▶ Task details:
Filter the lines below, copying only those with the string "scene".

▶ Dataset excerpt:
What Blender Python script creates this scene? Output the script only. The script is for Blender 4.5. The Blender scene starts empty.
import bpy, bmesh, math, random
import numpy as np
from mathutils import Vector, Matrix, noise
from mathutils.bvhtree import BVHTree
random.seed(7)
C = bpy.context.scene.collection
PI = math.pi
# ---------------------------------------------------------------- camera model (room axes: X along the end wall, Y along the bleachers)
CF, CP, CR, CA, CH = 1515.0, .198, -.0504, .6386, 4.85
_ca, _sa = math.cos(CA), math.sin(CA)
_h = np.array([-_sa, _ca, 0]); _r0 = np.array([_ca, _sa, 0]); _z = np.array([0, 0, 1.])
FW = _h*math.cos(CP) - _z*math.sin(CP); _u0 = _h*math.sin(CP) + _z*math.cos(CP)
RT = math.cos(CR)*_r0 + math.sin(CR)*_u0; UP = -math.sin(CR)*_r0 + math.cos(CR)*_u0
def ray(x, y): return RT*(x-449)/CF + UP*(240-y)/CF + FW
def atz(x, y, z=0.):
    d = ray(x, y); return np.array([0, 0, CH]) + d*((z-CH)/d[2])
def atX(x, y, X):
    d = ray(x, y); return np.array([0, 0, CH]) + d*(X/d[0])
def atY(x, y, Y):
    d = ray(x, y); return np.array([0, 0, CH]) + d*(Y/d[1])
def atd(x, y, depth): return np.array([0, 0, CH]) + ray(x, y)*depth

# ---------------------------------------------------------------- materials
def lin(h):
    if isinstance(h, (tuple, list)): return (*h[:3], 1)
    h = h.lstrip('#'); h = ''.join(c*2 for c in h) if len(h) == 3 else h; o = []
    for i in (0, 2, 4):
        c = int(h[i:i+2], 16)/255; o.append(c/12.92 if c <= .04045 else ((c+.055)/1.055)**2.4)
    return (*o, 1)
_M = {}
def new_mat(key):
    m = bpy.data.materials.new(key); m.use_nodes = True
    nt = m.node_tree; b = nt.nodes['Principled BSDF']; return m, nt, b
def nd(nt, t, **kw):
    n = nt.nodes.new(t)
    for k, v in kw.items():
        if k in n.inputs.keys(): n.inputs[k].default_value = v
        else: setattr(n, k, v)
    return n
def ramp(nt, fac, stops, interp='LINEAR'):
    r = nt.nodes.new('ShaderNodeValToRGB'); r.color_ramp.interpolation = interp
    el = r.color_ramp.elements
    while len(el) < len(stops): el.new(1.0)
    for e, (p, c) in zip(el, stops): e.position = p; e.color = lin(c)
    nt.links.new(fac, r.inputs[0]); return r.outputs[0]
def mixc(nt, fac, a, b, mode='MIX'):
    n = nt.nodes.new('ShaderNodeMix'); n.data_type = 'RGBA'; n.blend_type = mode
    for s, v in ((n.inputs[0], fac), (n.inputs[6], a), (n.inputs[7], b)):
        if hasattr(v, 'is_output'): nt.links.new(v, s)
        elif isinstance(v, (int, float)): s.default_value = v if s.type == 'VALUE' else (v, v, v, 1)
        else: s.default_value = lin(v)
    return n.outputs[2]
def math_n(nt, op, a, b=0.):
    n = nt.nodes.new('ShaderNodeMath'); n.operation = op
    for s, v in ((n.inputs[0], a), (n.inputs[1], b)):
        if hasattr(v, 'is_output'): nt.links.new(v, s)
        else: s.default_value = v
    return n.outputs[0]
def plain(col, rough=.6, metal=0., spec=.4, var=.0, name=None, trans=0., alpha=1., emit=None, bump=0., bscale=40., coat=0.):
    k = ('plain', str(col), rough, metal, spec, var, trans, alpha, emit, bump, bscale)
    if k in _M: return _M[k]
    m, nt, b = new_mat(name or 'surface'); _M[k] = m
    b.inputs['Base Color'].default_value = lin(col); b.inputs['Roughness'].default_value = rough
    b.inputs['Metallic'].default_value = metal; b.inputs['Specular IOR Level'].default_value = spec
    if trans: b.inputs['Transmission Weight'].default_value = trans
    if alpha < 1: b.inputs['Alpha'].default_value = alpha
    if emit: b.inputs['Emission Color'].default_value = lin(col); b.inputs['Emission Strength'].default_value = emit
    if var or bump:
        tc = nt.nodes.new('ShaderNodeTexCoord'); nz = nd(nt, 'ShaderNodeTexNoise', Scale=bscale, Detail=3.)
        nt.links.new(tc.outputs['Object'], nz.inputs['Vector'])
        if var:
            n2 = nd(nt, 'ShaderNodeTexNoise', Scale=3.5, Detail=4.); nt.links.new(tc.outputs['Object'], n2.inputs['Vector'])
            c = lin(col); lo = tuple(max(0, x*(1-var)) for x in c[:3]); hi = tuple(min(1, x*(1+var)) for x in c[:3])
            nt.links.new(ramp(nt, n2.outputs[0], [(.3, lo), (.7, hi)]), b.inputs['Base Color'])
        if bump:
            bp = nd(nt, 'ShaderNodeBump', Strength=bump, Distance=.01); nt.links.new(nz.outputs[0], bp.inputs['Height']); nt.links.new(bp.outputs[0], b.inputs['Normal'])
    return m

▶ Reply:
What Blender Python script creates this scene? Output the script only. The script is for Blender 4.5. The Blender scene starts empty.
C = bpy.context.scene.collection